Où à Montereau on fait de la poésie...

Publié le par Titony

J'avais quitté Auxerre en bateau. Remonter l'Yonne jusqu'à son confluent avec la Seine à Montereau était à la fois sûr et confortable... sauf si vous êtes pressés. La péniche, c'est bien mais vous risquez d'y mourir d'ennui. Enfin, j'avais Juanito et mon rat borgne et tous les trois, pouvions passer des soirées complètes à jouer aux cartes (enfin le rat se contentait de nous regarder).

Theodor Rombouts - Joueurs de cartes

Il n'y a pas grand chose de notable à dire à propos de la ville de Montereau... si ce n'est que c'est là que fut larcineusement assassiné le Duc de Bourgogne Jean Sans Peur. Sur le pont, au cours d'une entrevue avec le Dauphin Charles (le futur Charles VII), par Tanneguy du Châtel et le sire de Barbazan le 10 septembre 1419.
Je me rendis sur ledit pont dès mon débarquement, étant donné que je ne devais rester dans cette cité que le temps de l'escale. On pouvait y lire les mots suivants:

 L'an mil quatre cens dix et neuf

sur un pont agencé de neuf

fut meurtri Jehan de Bourgongne
a Montereau ou fault Yonne


J'étais fort ému... et ma rencontre avec le fantôme du Duc à Champmol était encore fraiche dans ma mémoire. Je fus pris d'un accès de lyrisme et me mis à déclamer des vers sous les regards médusés des badauds.

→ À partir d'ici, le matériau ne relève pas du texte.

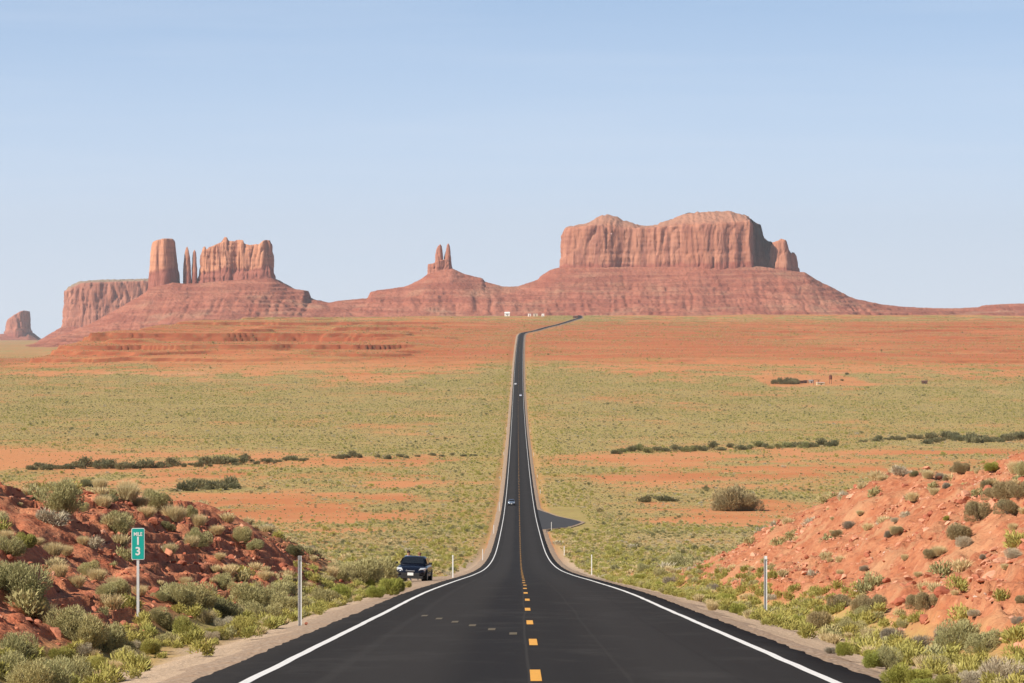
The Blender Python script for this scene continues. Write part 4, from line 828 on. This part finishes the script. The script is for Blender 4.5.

Sous le pont de Montereau coule la Seine
Et nos rancoeurs
Faut-il qu'il m'en souvienne
La mort venait toujours après la haine
         Vienne la nuit sonne l'heure
         Les jours s'en vont je demeure
Les mains sur l'épée restons face à face
Tandis que sous
Le pont de nos fers passe
Des éternels regards l'onde si lasse
         Vienne la nuit sonne l'heure
         Les jours s'en vont je demeure
La mort s'en va comme cette eau courante
La mort s'en va
Comme la vie est lente
Et comme la hache est violente
         Vienne la nuit sonne l'heure
         Les jours s'en vont je demeure
Passent les jours et passent les semaines
Ni temps passait
Ni les Armagnacs reviennent
Sous le pont de Montereau coule la Seine
         Vienne la nuit sonne l'heure
         Les jours s'en vont je demeure


Détournement... "Le Pont Mirabeau"
Apollinaire, Alcools (1912)


En temps normal, ce genre de prestation m'aurait valu au mieux des huées et au pire, une lapidation en règle... là, j'eus droit à des silences polis et à des applaudissements gênés.